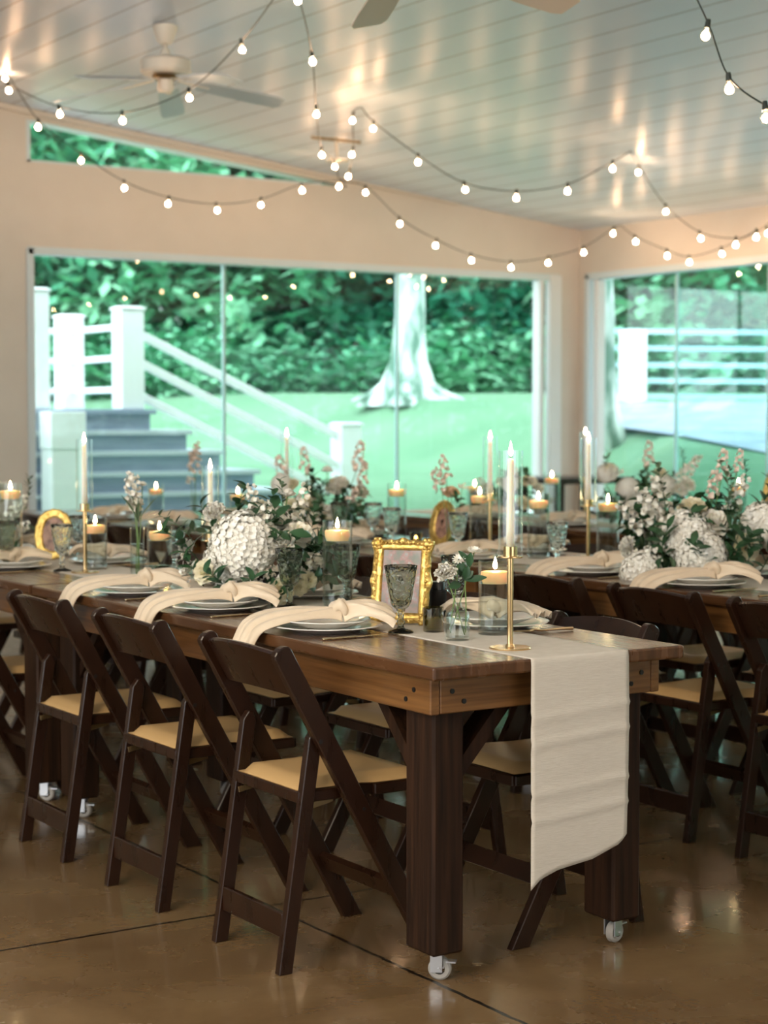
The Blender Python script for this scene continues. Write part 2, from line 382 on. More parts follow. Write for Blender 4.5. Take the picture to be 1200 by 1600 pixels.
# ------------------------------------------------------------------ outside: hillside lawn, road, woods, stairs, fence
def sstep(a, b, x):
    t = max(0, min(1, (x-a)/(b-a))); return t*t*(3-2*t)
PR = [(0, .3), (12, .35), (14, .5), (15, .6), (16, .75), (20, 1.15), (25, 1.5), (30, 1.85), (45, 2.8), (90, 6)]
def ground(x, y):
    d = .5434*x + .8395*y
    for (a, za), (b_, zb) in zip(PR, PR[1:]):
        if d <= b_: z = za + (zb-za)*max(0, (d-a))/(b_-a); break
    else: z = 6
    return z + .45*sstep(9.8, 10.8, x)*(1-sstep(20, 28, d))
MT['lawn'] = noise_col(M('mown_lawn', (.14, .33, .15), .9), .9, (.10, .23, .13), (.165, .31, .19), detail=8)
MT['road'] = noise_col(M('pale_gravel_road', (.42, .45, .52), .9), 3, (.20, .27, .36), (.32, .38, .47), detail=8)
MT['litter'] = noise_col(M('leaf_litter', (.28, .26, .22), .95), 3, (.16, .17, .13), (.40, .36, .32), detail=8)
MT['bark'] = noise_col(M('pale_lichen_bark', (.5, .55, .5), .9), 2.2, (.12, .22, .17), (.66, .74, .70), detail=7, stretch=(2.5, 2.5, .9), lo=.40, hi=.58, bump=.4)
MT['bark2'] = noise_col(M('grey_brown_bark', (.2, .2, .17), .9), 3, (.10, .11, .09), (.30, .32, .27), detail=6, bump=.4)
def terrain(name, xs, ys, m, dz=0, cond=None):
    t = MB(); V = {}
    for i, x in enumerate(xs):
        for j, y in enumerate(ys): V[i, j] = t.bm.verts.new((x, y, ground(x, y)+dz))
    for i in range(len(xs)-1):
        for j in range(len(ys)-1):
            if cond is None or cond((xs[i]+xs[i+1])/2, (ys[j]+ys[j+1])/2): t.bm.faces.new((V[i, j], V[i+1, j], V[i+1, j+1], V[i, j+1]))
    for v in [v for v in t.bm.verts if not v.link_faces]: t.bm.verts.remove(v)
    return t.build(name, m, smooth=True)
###
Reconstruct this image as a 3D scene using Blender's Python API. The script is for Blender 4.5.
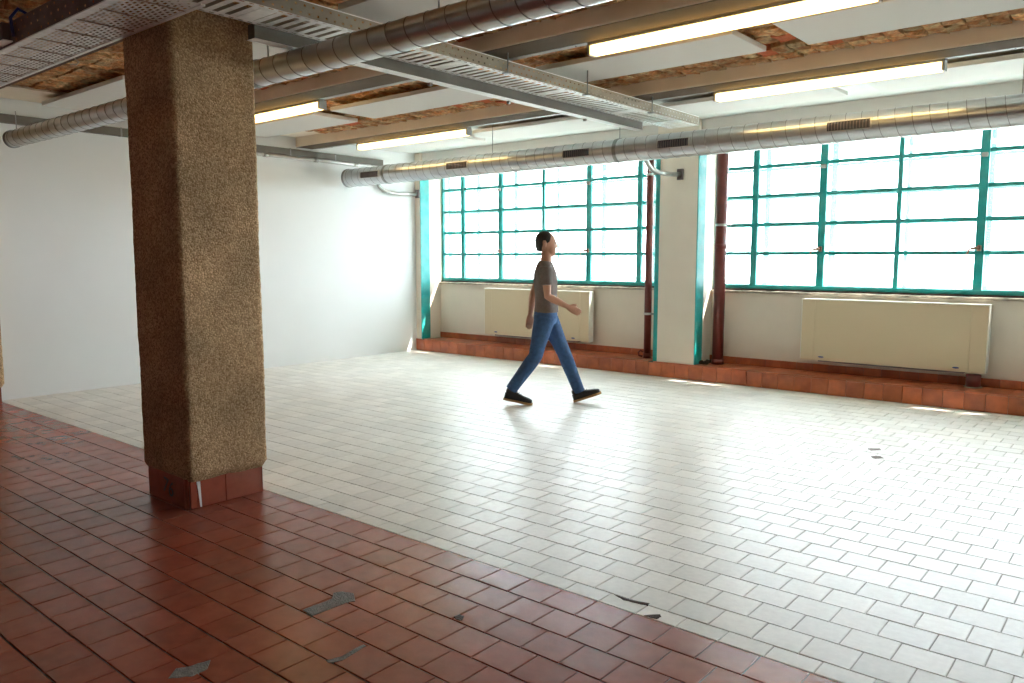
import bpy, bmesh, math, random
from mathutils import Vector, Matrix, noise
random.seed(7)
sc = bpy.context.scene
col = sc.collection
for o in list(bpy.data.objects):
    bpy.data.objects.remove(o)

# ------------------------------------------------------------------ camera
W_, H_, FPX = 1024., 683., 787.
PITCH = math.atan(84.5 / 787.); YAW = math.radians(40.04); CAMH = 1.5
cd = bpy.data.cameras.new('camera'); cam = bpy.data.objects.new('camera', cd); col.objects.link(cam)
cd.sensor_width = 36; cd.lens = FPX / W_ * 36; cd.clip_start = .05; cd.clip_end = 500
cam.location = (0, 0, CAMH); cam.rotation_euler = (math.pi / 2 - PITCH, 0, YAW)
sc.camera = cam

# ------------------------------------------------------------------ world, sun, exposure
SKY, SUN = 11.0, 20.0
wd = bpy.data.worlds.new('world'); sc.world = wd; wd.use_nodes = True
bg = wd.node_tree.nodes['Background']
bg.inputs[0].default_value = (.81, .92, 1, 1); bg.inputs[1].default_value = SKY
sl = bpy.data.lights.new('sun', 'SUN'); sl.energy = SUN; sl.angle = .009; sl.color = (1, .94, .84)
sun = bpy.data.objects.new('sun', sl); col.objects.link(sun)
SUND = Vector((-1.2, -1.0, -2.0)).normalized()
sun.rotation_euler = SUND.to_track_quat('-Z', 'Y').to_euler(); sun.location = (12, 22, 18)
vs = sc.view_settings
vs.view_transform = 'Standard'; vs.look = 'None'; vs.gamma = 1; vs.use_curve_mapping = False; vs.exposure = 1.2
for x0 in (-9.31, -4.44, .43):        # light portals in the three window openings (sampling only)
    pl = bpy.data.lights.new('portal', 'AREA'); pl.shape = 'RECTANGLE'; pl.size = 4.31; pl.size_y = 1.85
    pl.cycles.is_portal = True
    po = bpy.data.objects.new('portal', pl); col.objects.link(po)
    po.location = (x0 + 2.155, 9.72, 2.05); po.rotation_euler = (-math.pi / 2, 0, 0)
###
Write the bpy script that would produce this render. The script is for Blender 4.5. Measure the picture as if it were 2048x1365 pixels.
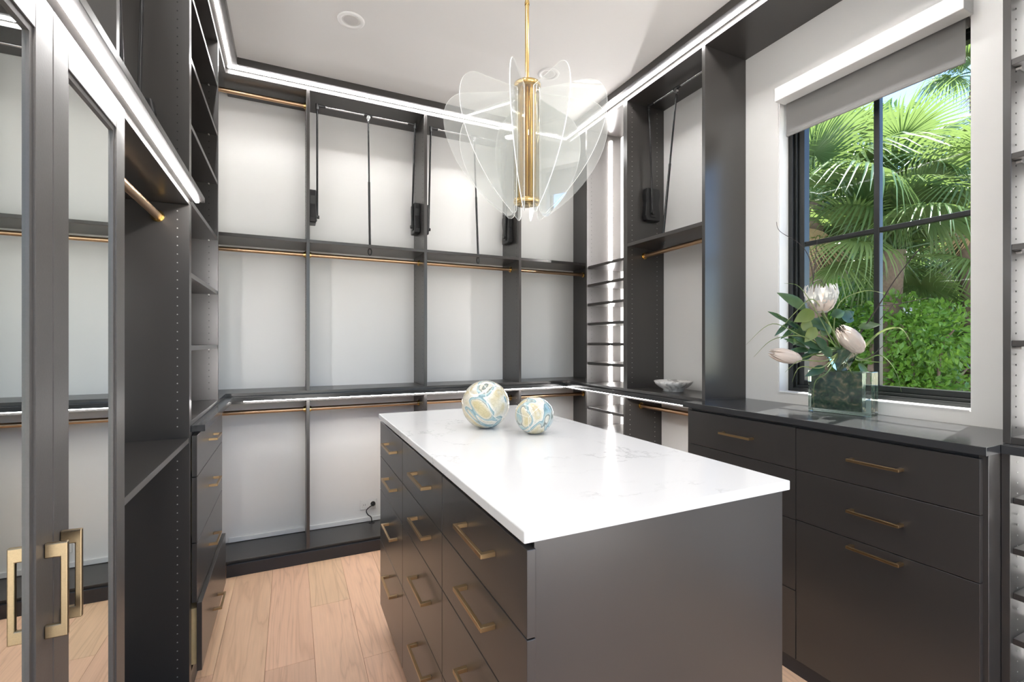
###
Requirements>
Search the records for the word "script", then list every line that has it.

Complete answer>
The Blender Python script for this scene continues. Write part 2, from line 382 on. More parts follow. Write for Blender 4.5. Take the picture to be 1200 by 1600 pixels.
Reconstruct this image as a 3D scene using Blender's Python API. The script is for Blender 4.5.
Write the bpy script that would produce this render. The script is for Blender 4.5. Measure the picture as if it were 2048x1365 pixels.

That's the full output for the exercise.